Exercise
The required output consists solely of the lines from the top of the listing through the line containing "COL = sc.collection", transcribed exactly.
>>>>
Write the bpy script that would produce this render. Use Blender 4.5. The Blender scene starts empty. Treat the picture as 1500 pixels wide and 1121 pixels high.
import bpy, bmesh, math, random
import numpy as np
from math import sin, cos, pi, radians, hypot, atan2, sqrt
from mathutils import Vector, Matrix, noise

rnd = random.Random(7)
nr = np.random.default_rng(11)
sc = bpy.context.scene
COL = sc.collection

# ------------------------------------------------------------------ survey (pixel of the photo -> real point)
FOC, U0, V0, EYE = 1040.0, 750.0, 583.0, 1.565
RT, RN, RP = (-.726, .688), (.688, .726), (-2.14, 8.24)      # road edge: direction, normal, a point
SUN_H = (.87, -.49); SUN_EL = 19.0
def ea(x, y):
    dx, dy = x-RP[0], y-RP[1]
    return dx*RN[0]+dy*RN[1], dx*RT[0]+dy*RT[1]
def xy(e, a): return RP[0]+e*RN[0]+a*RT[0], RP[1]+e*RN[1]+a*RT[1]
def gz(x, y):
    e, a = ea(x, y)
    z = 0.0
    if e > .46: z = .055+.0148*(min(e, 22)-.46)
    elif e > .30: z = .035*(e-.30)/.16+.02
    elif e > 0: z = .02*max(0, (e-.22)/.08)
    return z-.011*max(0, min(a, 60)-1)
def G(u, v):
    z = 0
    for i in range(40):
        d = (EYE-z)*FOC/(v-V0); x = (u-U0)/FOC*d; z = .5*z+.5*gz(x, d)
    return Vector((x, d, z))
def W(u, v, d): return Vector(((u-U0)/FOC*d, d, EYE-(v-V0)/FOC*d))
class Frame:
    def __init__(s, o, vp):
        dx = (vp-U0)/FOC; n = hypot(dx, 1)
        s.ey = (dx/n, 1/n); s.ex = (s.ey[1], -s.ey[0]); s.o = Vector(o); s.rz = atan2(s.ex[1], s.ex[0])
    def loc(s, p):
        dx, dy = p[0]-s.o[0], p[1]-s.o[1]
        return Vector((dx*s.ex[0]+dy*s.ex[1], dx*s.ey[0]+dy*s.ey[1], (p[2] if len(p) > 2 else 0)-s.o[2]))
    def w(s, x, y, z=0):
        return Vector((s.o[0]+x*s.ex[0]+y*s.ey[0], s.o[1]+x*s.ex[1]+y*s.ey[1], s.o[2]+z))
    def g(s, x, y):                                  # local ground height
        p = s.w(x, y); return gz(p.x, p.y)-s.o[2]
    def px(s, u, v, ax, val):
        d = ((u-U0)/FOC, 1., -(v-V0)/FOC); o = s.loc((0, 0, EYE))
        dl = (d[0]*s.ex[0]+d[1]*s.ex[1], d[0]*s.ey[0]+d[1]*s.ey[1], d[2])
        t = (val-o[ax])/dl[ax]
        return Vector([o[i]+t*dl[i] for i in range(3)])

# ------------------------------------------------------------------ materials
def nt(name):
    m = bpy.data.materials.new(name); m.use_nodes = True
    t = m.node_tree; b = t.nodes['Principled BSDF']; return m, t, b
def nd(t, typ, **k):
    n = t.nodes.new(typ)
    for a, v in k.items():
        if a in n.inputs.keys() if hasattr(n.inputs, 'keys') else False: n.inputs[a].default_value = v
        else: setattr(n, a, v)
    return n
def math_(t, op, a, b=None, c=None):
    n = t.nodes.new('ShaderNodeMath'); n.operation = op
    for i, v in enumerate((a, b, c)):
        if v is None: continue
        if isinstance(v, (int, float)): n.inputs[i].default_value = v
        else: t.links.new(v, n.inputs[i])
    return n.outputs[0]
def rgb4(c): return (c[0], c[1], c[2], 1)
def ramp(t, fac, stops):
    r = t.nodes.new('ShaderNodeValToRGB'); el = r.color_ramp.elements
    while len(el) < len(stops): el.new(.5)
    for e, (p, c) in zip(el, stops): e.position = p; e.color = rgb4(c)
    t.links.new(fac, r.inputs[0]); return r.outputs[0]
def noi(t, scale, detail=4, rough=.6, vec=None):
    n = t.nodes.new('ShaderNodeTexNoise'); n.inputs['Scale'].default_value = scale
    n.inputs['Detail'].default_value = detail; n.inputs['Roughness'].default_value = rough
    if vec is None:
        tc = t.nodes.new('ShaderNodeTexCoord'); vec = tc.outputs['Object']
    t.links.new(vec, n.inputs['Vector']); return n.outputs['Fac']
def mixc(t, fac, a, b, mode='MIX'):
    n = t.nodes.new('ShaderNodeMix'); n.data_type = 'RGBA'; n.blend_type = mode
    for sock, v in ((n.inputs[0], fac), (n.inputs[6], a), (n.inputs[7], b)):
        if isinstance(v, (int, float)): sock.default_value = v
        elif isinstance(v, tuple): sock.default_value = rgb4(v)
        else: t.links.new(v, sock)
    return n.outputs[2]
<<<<
Answer in full
Write the bpy script that would produce this render. Use Blender 4.5. The Blender scene starts empty. Treat the picture as 1500 pixels wide and 1121 pixels high.
import bpy, bmesh, math, random
import numpy as np
from math import sin, cos, pi, radians, hypot, atan2, sqrt
from mathutils import Vector, Matrix, noise

rnd = random.Random(7)
nr = np.random.default_rng(11)
sc = bpy.context.scene
COL = sc.collection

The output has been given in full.